Actually, it's rated well because when fully modified, it still rates as a 200 A-Spec challenge in most rally races. Yes, it turns horribly, accelerates slowly, and is very very heavy, but for A-Spec perfectionists looking for bragging rights, it's a trip!
RE: Skylines. Just did a few comparisons on a lark, between the R34 Skyline and other 98-02 mid-sized to full-sized (1500+ kilogram) cars on N3s at Infineon Sports. While some cars with near 400hp (like the SVT Cobra) can whip it around Infineon, it creams most mid-300hp mid-sized conventional cars from the same era. I'm willing to bet a Lotus or a Porsche can beat it, but I've still to buy a new set of un-oil changed samples (I need to do this to balance it out for secondhand cars).

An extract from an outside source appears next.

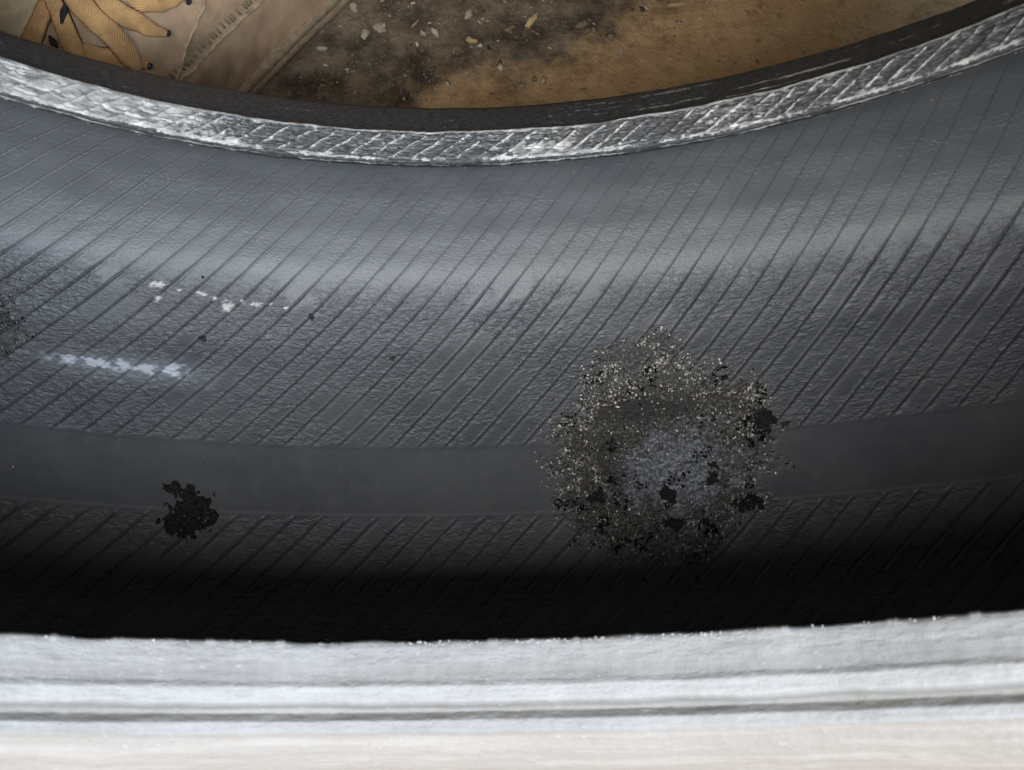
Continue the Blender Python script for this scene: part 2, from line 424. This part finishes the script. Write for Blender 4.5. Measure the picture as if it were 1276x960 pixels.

It understeers, yes, but that's a given for a large car like the Skyline, and not any worse than most big FRs. But it has that awfully neat trick of AWD oversteer that you can't get in the likes of the EVO or WRX. In fact, so far, the one EVO I've gotten close to the Skyline's times is the EVO VII RS, which is 1320 kgs... and then, only
after an oil change to bring its horsepower up to 336 hp (vs 340 hp on the Skyline). The RS version catches up because you can kick the tail end around much more easily than with the GSR and GSR MR versions, which are a bit too grippy on tight corners.
Sure, the Skyline is overpriced, but if you consider its size and its drivetrain, its agility is quite an accomplishment. And remember, AWD cars are comparative slugs in GT4's physics engine, so matching laptimes with an RWD car in any AWD is an accomplishment.
Over-rated? Maybe, maybe not. Over-represented (how many? 50?)? Definitely.